Joe Earle has recently written that netsuke might originally have been conceived as small sculptures that could even have been used as paperweights, but which were considered first and foremost as sculptural objects to be contemplated as works of art. To buttress his theory he asserts that many examples show little sign of wear, and the silk cord that passed through the hole drilled through a netsuke could just have easily been knotted around an obi without the need for a netsuke. Additionally, the hole is always drilled so as not to disfigure the carving, even at the cost of suspending the netsuke more awkwardly from the obi. Perhaps these tiny objects could have had a dual function both as pieces to be worn in public and in private to be enjoyed as works of art.
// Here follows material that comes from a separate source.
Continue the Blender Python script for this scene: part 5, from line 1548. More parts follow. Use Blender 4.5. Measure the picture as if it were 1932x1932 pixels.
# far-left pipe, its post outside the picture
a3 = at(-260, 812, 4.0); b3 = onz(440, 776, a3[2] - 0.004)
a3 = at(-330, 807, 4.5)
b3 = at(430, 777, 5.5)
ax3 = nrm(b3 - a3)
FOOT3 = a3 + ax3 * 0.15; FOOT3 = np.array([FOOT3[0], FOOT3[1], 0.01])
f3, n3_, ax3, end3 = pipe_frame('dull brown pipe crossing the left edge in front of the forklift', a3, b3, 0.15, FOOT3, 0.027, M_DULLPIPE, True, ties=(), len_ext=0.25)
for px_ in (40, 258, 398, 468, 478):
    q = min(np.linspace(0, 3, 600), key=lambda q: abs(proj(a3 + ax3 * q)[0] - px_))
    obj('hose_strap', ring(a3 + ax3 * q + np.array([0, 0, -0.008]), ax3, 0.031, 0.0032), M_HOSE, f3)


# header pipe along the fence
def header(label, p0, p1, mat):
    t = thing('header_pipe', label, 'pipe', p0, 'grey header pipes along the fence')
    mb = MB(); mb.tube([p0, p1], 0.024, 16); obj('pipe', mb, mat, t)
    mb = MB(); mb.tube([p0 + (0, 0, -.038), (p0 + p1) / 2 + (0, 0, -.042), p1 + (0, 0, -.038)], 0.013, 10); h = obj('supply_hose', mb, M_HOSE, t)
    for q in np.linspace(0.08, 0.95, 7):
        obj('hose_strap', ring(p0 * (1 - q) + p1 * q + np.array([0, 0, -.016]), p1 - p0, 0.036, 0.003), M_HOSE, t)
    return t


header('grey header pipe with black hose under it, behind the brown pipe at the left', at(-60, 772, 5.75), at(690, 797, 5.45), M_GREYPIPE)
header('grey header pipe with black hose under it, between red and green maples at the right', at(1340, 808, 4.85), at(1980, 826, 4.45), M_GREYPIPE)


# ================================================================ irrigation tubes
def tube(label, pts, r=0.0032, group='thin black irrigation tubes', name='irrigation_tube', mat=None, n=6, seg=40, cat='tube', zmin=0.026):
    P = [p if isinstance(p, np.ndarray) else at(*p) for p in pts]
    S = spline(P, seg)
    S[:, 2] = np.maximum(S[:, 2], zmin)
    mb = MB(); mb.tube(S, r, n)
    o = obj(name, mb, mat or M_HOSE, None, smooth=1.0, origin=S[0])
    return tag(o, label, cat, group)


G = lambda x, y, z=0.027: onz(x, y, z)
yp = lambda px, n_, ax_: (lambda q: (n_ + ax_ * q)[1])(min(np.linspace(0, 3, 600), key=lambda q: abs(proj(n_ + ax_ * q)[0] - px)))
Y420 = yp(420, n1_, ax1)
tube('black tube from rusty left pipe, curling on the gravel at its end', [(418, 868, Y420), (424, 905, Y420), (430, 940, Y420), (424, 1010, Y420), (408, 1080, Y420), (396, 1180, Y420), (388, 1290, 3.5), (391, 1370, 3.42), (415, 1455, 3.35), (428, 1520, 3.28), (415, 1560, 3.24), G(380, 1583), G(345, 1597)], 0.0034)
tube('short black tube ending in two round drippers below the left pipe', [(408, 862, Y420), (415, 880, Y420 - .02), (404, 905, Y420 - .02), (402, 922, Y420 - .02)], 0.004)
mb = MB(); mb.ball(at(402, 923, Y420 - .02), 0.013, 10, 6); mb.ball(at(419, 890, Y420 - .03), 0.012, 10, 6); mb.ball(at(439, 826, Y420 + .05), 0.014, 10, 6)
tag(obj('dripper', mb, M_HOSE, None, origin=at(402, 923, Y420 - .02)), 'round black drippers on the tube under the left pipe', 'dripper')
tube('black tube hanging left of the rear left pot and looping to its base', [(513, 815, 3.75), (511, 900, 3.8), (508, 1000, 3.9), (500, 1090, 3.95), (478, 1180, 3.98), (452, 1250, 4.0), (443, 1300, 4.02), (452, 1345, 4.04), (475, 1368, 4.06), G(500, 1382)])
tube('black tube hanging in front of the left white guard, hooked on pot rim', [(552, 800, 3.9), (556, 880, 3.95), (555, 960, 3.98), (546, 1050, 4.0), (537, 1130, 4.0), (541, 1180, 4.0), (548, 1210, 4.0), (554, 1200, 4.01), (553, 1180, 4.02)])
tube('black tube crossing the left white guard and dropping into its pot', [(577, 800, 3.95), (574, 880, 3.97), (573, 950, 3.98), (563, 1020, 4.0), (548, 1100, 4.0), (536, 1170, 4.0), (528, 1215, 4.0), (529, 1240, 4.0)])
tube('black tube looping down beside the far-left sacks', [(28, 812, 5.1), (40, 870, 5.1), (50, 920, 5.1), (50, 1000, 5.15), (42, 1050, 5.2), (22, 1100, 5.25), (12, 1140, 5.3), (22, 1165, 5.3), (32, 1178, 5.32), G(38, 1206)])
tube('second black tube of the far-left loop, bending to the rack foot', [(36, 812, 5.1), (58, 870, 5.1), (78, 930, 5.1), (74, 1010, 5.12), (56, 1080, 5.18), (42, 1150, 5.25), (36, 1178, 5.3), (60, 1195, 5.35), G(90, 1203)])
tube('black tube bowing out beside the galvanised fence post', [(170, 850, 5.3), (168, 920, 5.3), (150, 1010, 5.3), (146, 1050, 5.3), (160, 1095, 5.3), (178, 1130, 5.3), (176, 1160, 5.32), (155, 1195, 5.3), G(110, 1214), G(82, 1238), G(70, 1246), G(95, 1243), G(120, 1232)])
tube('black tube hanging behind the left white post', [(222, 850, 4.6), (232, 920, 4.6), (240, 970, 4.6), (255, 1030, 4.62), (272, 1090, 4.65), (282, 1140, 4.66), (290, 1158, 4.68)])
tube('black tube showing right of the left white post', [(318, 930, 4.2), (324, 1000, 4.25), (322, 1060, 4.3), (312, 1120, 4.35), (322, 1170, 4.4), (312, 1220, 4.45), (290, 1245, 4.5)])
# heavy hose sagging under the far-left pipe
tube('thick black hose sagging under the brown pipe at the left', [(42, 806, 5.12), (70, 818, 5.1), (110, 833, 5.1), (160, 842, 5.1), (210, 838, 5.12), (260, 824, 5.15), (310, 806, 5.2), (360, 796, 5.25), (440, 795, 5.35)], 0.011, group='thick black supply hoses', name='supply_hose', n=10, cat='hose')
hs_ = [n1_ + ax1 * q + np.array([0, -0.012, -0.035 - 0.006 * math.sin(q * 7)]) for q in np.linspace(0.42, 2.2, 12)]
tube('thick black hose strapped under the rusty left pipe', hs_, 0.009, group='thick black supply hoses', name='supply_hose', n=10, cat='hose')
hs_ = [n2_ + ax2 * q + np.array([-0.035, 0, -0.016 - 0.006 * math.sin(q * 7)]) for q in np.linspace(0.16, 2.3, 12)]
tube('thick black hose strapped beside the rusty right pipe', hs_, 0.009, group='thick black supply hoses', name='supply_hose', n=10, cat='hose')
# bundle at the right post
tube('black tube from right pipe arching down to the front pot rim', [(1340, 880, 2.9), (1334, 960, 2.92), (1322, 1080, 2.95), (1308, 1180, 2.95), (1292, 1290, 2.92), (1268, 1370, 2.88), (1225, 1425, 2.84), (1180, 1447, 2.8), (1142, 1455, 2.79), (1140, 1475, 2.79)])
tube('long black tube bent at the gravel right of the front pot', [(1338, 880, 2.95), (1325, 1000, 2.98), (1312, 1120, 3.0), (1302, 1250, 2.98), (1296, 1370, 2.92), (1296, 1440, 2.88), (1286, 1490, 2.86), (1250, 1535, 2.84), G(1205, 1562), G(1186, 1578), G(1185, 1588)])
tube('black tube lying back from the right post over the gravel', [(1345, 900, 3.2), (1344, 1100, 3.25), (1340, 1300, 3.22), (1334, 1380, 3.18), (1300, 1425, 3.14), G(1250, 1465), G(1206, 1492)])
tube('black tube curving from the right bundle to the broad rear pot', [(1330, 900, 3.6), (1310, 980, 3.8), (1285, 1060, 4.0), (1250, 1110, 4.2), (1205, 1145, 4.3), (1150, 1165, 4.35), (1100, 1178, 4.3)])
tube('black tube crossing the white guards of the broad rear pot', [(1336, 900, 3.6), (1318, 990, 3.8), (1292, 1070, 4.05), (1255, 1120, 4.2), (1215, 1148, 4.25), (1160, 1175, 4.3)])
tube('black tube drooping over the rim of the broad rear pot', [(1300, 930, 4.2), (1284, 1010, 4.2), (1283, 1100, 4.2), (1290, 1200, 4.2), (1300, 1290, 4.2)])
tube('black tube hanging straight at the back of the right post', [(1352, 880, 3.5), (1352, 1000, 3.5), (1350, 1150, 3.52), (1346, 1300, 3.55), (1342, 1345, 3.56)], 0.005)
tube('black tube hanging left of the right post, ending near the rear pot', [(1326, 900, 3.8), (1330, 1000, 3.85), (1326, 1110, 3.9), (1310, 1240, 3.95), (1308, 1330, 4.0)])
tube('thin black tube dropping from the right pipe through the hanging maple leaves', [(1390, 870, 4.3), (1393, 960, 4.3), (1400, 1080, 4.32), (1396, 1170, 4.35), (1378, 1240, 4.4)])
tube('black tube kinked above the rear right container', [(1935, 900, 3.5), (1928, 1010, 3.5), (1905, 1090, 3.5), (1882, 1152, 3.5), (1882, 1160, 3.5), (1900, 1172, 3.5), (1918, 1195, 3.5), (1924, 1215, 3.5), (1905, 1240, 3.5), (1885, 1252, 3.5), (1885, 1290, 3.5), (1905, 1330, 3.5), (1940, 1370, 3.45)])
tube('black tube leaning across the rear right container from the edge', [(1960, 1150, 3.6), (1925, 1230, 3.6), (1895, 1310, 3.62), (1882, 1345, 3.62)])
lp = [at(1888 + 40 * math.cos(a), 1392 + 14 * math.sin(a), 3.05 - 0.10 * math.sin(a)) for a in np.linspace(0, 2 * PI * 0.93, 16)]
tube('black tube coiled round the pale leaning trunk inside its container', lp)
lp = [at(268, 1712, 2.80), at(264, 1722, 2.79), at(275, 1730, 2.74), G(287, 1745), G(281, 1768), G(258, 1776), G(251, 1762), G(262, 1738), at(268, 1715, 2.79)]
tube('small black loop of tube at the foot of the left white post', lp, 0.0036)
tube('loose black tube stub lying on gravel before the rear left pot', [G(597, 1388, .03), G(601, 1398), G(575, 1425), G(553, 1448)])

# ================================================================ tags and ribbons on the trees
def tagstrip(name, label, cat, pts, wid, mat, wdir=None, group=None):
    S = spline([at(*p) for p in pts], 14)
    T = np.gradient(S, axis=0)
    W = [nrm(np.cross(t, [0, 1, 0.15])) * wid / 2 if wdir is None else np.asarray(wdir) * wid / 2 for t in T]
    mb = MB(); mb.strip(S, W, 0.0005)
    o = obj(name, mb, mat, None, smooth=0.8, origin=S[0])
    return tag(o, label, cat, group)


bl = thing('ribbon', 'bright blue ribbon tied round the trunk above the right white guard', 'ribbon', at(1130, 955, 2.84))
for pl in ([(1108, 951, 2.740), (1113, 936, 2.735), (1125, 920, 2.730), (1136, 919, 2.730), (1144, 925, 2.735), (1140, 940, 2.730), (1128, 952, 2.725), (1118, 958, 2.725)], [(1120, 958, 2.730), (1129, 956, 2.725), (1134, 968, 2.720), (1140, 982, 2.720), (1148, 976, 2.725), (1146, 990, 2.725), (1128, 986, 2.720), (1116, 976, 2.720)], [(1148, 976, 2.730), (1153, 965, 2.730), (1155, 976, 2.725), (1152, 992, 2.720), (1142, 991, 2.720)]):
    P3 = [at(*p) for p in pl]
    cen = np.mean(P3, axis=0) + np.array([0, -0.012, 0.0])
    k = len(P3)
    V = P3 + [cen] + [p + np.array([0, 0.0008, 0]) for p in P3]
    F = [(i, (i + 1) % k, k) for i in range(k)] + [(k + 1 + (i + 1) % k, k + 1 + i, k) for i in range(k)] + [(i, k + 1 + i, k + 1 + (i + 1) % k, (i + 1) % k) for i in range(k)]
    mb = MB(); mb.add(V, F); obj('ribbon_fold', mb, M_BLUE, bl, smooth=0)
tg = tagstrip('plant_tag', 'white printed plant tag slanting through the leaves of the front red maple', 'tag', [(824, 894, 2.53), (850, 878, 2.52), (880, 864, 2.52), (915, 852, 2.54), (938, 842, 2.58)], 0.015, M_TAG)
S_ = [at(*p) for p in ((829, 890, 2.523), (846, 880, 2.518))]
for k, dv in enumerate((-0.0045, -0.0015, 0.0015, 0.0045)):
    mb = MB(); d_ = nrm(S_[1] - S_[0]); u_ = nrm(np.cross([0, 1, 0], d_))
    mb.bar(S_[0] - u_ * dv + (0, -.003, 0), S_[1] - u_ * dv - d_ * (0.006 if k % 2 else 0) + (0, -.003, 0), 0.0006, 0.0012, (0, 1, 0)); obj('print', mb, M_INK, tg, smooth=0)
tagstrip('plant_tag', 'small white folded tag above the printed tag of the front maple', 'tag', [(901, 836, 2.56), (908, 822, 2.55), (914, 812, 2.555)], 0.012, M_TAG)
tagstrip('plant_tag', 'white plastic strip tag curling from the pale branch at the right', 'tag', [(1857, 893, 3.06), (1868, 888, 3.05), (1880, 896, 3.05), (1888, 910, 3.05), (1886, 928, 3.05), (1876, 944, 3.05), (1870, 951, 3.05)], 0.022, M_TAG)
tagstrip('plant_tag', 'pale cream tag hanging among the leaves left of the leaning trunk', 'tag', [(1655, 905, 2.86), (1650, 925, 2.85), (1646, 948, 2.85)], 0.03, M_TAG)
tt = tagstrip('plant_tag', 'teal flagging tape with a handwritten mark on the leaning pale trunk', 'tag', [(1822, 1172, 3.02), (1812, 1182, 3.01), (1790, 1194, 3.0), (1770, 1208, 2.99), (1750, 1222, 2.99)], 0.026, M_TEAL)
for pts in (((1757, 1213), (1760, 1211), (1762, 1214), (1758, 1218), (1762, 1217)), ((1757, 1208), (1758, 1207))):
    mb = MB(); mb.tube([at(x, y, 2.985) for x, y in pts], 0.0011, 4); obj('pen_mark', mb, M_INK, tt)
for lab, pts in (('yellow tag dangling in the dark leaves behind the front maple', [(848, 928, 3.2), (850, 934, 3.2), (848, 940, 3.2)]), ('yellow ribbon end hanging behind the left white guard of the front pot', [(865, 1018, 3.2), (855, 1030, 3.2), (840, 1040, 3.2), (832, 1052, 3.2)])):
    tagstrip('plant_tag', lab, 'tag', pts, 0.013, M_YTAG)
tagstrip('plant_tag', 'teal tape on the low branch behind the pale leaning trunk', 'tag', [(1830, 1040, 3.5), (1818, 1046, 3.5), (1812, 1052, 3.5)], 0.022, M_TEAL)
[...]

An exhibition of nearly four hundred of these enchanting objects is on view at the Museum of Fine Arts, Boston until March 10, 2002. Joe Earle, the guest curator, presents his theories in the excellent catalogue that accompanies the show It is entitled Netsuke: Fantasy and Reality in Japanese Miniature Sculpture.

The earliest netsuke were carved in Osaka and Kyoto, but in the late eighteenth century many were made in Edo and in other sophisticated regions of Japan. The craft flourished until about the 1860s and 1870s, when traditional dress was on the wane. Carvers were influenced by illustrations found not in pattern books but in reference works such as the well-known Wakan sansai zue (an illustrated Japanese-Chinese encyclopedia, published in 1716).

The aim of the exhibition was to include more pieces made before the nineteenth century in Osaka and Kyoto and fewer pieces made in Edo. It is also one of the first exhibitions to try to link netsuke to the pictures from which they might have been drawn.